Sustainable Cities
What green do you need? How residents of less well-off urban areas see their environment
6 min
Continued and increasing urbanization worldwide makes it ever more complicated to keep urban development sustainable. This is a serious task for urban planners and managers. To this end, modern GIS (Geographic Information System) technology has a lot to offer in terms of solution support. A GIS is an information system that integrates, stores, edits, analyses, shares and displays spatial or geographic information.
Information, particularly spatial information, plays a fundamental role in the practice of urban planning and management. Most information used by planners is geographic in nature.
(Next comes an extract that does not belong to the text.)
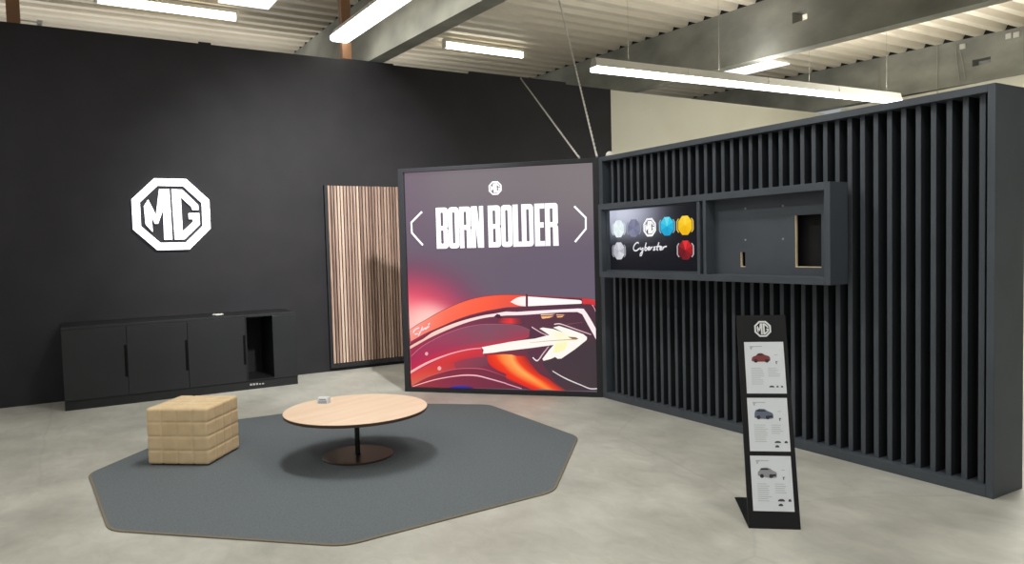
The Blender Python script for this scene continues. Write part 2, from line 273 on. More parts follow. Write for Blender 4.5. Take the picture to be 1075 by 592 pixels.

It makes use of topographic maps or is linked to a geographic location through a coordinate reference, a street address or an administrative area.
Over the past few decades, GIS has become an increasingly significant aspect of urban design and planning. Modern GIS software, hardware and databases are becoming more available to ordinary users, although the complexity of the more powerful applications means accessibility is still a problem.
As the range of applications keeps expanding, interest among urban planners keeps growing. The use of GIS in urban planning and design can promote better quantitative and qualitative data analysis, thereby fostering a better base for decision-making. As such, GIS technology could certainly contribute to achieving the United Nations Sustainable Development Goal (SDG) number 11, which is to make cities and human settlements inclusive, safe, resilient and sustainable.
Current progress in GIS technology should allow for the development of systems able to support solutions at all stages in the planning and design process. That being said, researchers note that there is still much work to be done to fulfil the promised potential. With respect to planning support systems, this has been dubbed the implementation gap.